Corporal punishment is an outdated form of discipline

I sometimes see the news headlines where cases of corporal punishment have turned out to be outright violence and abuse. I don’t think I am so distant from this issue as I grew up in a time and place where such punishment was an acceptable form of discipline. Based on my personal experiences, I want to argue against it.

The most memorable punishment I received at school was during fifth grade. One day we were completing an educational survey. The teacher reminded us not to stand up to share the result with others after completing the survey, as it would cause confusions and difficulties in collecting the papers. I, unfortunately, was one of the four kids who were stupid enough to stand up despite her warning. It was then when she turned hysteric, yelling at us to come to the front of the class. Then she hit each of us on the palms five times with a big, flat and sharp triangle model used for the geometry class. Because of its sharp edge, it immediately set deep red marks on our palms, and I remember crying out afterward more for the confusion than pain. Even though it did hurt, I was more upset about the way she punished us for fairly minor transgressions. It reminded me more of an abusive beating than carefully considered discipline. But the punishment wasn’t over. She made us stay after school to write a full-page length letter explaining how grievous our actions were and how sincerely sorry we were.

All of us thought that it was not a serious enough offense to deserve that kind of punishment. I was forced to be creative and apologize, falsifying how we felt about this sin we were accused of committing. Luckily she accepted our forced apologies. This experience sticks in my mind still to this day. Surely there were other times when I was punished in a more painful way, but it was a notable moment that made me turn against the whole concept of corporal punishment. I had a hard time understanding what I had done wrong to be punished that way in front of the whole class. It was an angry fit that inflicted physical pain without the proper explanation of what we did wrong. It is my conviction that if you do not understand how serious your actions were, then the punishment has lost its purpose.

I feel most punishments I received at school were pretty random and, therefore, lacked serious intention for moral enhancement. One of my friends was punished for refusing to eat lunch because he did not enjoy the food, and some teachers would punish us for not doing well on tests. I honestly saw no need for the punishment over the test scores, because the scores did not necessarily show that the student was a bad character. There was no rule that said students with bad scores should be punished or expelled. Just like how my teacher hit me in anger, the standards were lacking to bring out the desirable realizations.

I am not saying every corporal punishment was the reflection of abuse—I am sure there were some places and people who carried out a more acceptable punishment than those out of an emotional outburst. However, when I come to think of the very nature of it, I cannot agree if it is truly effective.

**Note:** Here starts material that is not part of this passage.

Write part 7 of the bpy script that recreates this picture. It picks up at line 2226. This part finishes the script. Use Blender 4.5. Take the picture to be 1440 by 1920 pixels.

Corporal punishment inflicts pain on people who were deemed to have done something wrong in order to prevent another mistake from happening again. People are to be trained to be deterred from their previous mistakes because of pain rather than sincere understanding. Without understanding, how can you expect one to fix their problems? It is simply mending the big hole with duct tape to block the flood temporarily, not permanently. It’s like “Oh, I did something wrong, but it’s fine, after some momentary pains I will be forgiven anyway.” I hardly see it as a proper deterrence to the moral hazard. I do not have an alternative as I don’t know every other deserving occasion to determine a correct form of punishment, but it seems almost certain that there at least should be more thought put into the whole concept of using force in place of understanding words. If punishment is designed to help people to understand their faults and to move on, shouldn’t we agree that violence without careful consideration is not a true solution? We should seek for more genuine ways to manage wrongs beyond seemingly quick, yet merely temporary methods. Understanding the problem should be given priority, not forceful abuse.